Your task is to give the data again, exactly, with every line intact.
————
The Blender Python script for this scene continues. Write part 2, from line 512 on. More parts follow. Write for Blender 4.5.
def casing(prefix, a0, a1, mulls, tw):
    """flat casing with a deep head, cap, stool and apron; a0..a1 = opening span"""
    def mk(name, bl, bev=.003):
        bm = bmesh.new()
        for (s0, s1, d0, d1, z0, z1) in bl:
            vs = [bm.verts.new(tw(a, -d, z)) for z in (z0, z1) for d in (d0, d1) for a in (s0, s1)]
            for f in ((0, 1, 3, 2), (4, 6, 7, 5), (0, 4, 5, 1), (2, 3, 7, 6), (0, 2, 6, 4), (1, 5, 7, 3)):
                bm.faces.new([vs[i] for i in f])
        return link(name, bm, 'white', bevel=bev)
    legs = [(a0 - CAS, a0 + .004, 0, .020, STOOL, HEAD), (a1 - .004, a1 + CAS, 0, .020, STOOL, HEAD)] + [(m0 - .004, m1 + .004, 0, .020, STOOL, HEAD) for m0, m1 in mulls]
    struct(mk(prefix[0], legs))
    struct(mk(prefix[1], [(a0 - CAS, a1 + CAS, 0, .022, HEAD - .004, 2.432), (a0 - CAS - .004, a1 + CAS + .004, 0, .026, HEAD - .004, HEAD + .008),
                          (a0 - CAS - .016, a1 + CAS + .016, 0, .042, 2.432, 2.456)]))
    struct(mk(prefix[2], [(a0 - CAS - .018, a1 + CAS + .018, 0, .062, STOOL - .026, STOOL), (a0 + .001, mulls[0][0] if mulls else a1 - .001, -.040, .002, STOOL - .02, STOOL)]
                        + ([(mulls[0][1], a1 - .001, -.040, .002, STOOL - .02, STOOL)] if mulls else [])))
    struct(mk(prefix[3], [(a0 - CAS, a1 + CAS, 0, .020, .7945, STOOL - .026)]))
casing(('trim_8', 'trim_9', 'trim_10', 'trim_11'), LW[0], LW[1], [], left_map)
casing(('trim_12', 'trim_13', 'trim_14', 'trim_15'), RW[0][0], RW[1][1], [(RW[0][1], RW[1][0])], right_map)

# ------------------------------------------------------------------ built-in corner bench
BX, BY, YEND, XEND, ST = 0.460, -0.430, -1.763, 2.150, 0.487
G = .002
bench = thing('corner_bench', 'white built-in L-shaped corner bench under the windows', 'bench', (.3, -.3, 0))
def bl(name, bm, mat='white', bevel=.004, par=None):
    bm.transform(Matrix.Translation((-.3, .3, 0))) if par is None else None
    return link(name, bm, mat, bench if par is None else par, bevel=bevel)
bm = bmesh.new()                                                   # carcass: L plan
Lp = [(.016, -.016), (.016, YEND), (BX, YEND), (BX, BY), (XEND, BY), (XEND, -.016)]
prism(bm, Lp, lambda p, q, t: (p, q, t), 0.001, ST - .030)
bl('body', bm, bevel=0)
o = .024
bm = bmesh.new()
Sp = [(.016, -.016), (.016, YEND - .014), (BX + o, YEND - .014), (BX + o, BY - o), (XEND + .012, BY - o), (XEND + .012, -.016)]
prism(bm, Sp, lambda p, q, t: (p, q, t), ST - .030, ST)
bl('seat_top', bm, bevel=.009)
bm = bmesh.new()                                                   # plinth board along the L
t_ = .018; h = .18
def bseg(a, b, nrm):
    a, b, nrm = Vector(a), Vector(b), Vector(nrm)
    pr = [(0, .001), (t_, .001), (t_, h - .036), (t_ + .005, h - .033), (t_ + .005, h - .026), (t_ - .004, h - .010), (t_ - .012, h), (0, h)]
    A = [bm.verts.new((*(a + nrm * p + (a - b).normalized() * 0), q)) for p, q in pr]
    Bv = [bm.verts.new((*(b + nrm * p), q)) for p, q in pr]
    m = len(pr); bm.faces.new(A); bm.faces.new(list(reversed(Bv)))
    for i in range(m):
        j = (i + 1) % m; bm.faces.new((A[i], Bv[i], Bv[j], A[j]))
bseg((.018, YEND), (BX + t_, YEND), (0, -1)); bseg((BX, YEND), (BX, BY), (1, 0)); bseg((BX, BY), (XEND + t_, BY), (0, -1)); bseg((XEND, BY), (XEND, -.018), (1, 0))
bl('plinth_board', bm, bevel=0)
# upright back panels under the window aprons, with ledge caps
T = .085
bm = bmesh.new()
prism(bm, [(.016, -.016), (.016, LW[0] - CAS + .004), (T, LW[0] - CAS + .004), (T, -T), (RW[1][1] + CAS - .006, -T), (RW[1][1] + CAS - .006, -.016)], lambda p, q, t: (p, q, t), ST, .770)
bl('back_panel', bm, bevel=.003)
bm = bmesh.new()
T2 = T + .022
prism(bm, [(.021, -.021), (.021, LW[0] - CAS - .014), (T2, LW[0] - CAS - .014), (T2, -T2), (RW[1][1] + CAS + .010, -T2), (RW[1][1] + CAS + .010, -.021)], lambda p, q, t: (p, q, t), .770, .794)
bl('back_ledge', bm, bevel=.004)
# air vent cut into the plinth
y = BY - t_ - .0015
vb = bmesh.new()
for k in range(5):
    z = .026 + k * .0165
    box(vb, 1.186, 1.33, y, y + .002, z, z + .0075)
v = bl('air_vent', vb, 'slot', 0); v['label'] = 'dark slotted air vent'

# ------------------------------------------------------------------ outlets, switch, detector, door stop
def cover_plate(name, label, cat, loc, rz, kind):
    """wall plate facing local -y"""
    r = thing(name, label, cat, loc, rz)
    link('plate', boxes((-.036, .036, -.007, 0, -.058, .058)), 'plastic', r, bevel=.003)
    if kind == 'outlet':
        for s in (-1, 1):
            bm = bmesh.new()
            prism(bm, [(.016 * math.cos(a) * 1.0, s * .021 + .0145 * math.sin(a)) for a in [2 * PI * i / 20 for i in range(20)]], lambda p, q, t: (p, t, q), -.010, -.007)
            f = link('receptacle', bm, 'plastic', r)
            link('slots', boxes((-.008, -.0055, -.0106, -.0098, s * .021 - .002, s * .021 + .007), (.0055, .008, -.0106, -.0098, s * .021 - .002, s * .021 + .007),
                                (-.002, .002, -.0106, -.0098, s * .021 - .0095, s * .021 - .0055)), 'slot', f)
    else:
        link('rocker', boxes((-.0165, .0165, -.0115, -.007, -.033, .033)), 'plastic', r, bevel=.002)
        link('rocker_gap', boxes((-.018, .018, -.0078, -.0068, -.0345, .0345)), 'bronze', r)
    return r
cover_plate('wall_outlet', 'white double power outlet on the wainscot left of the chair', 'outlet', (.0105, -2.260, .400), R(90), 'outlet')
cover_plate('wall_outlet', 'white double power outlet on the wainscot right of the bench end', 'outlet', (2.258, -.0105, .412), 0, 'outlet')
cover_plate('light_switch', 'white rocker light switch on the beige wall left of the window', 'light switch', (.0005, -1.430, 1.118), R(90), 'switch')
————
_Task response:_
The Blender Python script for this scene continues. Write part 2, from line 512 on. More parts follow. Write for Blender 4.5.
def casing(prefix, a0, a1, mulls, tw):
    """flat casing with a deep head, cap, stool and apron; a0..a1 = opening span"""
    def mk(name, bl, bev=.003):
        bm = bmesh.new()
        for (s0, s1, d0, d1, z0, z1) in bl:
            vs = [bm.verts.new(tw(a, -d, z)) for z in (z0, z1) for d in (d0, d1) for a in (s0, s1)]
            for f in ((0, 1, 3, 2), (4, 6, 7, 5), (0, 4, 5, 1), (2, 3, 7, 6), (0, 2, 6, 4), (1, 5, 7, 3)):
                bm.faces.new([vs[i] for i in f])
        return link(name, bm, 'white', bevel=bev)
    legs = [(a0 - CAS, a0 + .004, 0, .020, STOOL, HEAD), (a1 - .004, a1 + CAS, 0, .020, STOOL, HEAD)] + [(m0 - .004, m1 + .004, 0, .020, STOOL, HEAD) for m0, m1 in mulls]
    struct(mk(prefix[0], legs))
    struct(mk(prefix[1], [(a0 - CAS, a1 + CAS, 0, .022, HEAD - .004, 2.432), (a0 - CAS - .004, a1 + CAS + .004, 0, .026, HEAD - .004, HEAD + .008),
                          (a0 - CAS - .016, a1 + CAS + .016, 0, .042, 2.432, 2.456)]))
    struct(mk(prefix[2], [(a0 - CAS - .018, a1 + CAS + .018, 0, .062, STOOL - .026, STOOL), (a0 + .001, mulls[0][0] if mulls else a1 - .001, -.040, .002, STOOL - .02, STOOL)]
                        + ([(mulls[0][1], a1 - .001, -.040, .002, STOOL - .02, STOOL)] if mulls else [])))
    struct(mk(prefix[3], [(a0 - CAS, a1 + CAS, 0, .020, .7945, STOOL - .026)]))
casing(('trim_8', 'trim_9', 'trim_10', 'trim_11'), LW[0], LW[1], [], left_map)
casing(('trim_12', 'trim_13', 'trim_14', 'trim_15'), RW[0][0], RW[1][1], [(RW[0][1], RW[1][0])], right_map)

# ------------------------------------------------------------------ built-in corner bench
BX, BY, YEND, XEND, ST = 0.460, -0.430, -1.763, 2.150, 0.487
G = .002
bench = thing('corner_bench', 'white built-in L-shaped corner bench under the windows', 'bench', (.3, -.3, 0))
def bl(name, bm, mat='white', bevel=.004, par=None):
    bm.transform(Matrix.Translation((-.3, .3, 0))) if par is None else None
    return link(name, bm, mat, bench if par is None else par, bevel=bevel)
bm = bmesh.new()                                                   # carcass: L plan
Lp = [(.016, -.016), (.016, YEND), (BX, YEND), (BX, BY), (XEND, BY), (XEND, -.016)]
prism(bm, Lp, lambda p, q, t: (p, q, t), 0.001, ST - .030)
bl('body', bm, bevel=0)
o = .024
bm = bmesh.new()
Sp = [(.016, -.016), (.016, YEND - .014), (BX + o, YEND - .014), (BX + o, BY - o), (XEND + .012, BY - o), (XEND + .012, -.016)]
prism(bm, Sp, lambda p, q, t: (p, q, t), ST - .030, ST)
bl('seat_top', bm, bevel=.009)
bm = bmesh.new()                                                   # plinth board along the L
t_ = .018; h = .18
def bseg(a, b, nrm):
    a, b, nrm = Vector(a), Vector(b), Vector(nrm)
    pr = [(0, .001), (t_, .001), (t_, h - .036), (t_ + .005, h - .033), (t_ + .005, h - .026), (t_ - .004, h - .010), (t_ - .012, h), (0, h)]
    A = [bm.verts.new((*(a + nrm * p + (a - b).normalized() * 0), q)) for p, q in pr]
    Bv = [bm.verts.new((*(b + nrm * p), q)) for p, q in pr]
    m = len(pr); bm.faces.new(A); bm.faces.new(list(reversed(Bv)))
    for i in range(m):
        j = (i + 1) % m; bm.faces.new((A[i], Bv[i], Bv[j], A[j]))
bseg((.018, YEND), (BX + t_, YEND), (0, -1)); bseg((BX, YEND), (BX, BY), (1, 0)); bseg((BX, BY), (XEND + t_, BY), (0, -1)); bseg((XEND, BY), (XEND, -.018), (1, 0))
bl('plinth_board', bm, bevel=0)
# upright back panels under the window aprons, with ledge caps
T = .085
bm = bmesh.new()
prism(bm, [(.016, -.016), (.016, LW[0] - CAS + .004), (T, LW[0] - CAS + .004), (T, -T), (RW[1][1] + CAS - .006, -T), (RW[1][1] + CAS - .006, -.016)], lambda p, q, t: (p, q, t), ST, .770)
bl('back_panel', bm, bevel=.003)
bm = bmesh.new()
T2 = T + .022
prism(bm, [(.021, -.021), (.021, LW[0] - CAS - .014), (T2, LW[0] - CAS - .014), (T2, -T2), (RW[1][1] + CAS + .010, -T2), (RW[1][1] + CAS + .010, -.021)], lambda p, q, t: (p, q, t), .770, .794)
bl('back_ledge', bm, bevel=.004)
# air vent cut into the plinth
y = BY - t_ - .0015
vb = bmesh.new()
for k in range(5):
    z = .026 + k * .0165
    box(vb, 1.186, 1.33, y, y + .002, z, z + .0075)
v = bl('air_vent', vb, 'slot', 0); v['label'] = 'dark slotted air vent'

# ------------------------------------------------------------------ outlets, switch, detector, door stop
def cover_plate(name, label, cat, loc, rz, kind):
    """wall plate facing local -y"""
    r = thing(name, label, cat, loc, rz)
    link('plate', boxes((-.036, .036, -.007, 0, -.058, .058)), 'plastic', r, bevel=.003)
    if kind == 'outlet':
        for s in (-1, 1):
            bm = bmesh.new()
            prism(bm, [(.016 * math.cos(a) * 1.0, s * .021 + .0145 * math.sin(a)) for a in [2 * PI * i / 20 for i in range(20)]], lambda p, q, t: (p, t, q), -.010, -.007)
            f = link('receptacle', bm, 'plastic', r)
            link('slots', boxes((-.008, -.0055, -.0106, -.0098, s * .021 - .002, s * .021 + .007), (.0055, .008, -.0106, -.0098, s * .021 - .002, s * .021 + .007),
                                (-.002, .002, -.0106, -.0098, s * .021 - .0095, s * .021 - .0055)), 'slot', f)
    else:
        link('rocker', boxes((-.0165, .0165, -.0115, -.007, -.033, .033)), 'plastic', r, bevel=.002)
        link('rocker_gap', boxes((-.018, .018, -.0078, -.0068, -.0345, .0345)), 'bronze', r)
    return r
cover_plate('wall_outlet', 'white double power outlet on the wainscot left of the chair', 'outlet', (.0105, -2.260, .400), R(90), 'outlet')
cover_plate('wall_outlet', 'white double power outlet on the wainscot right of the bench end', 'outlet', (2.258, -.0105, .412), 0, 'outlet')
cover_plate('light_switch', 'white rocker light switch on the beige wall left of the window', 'light switch', (.0005, -1.430, 1.118), R(90), 'switch')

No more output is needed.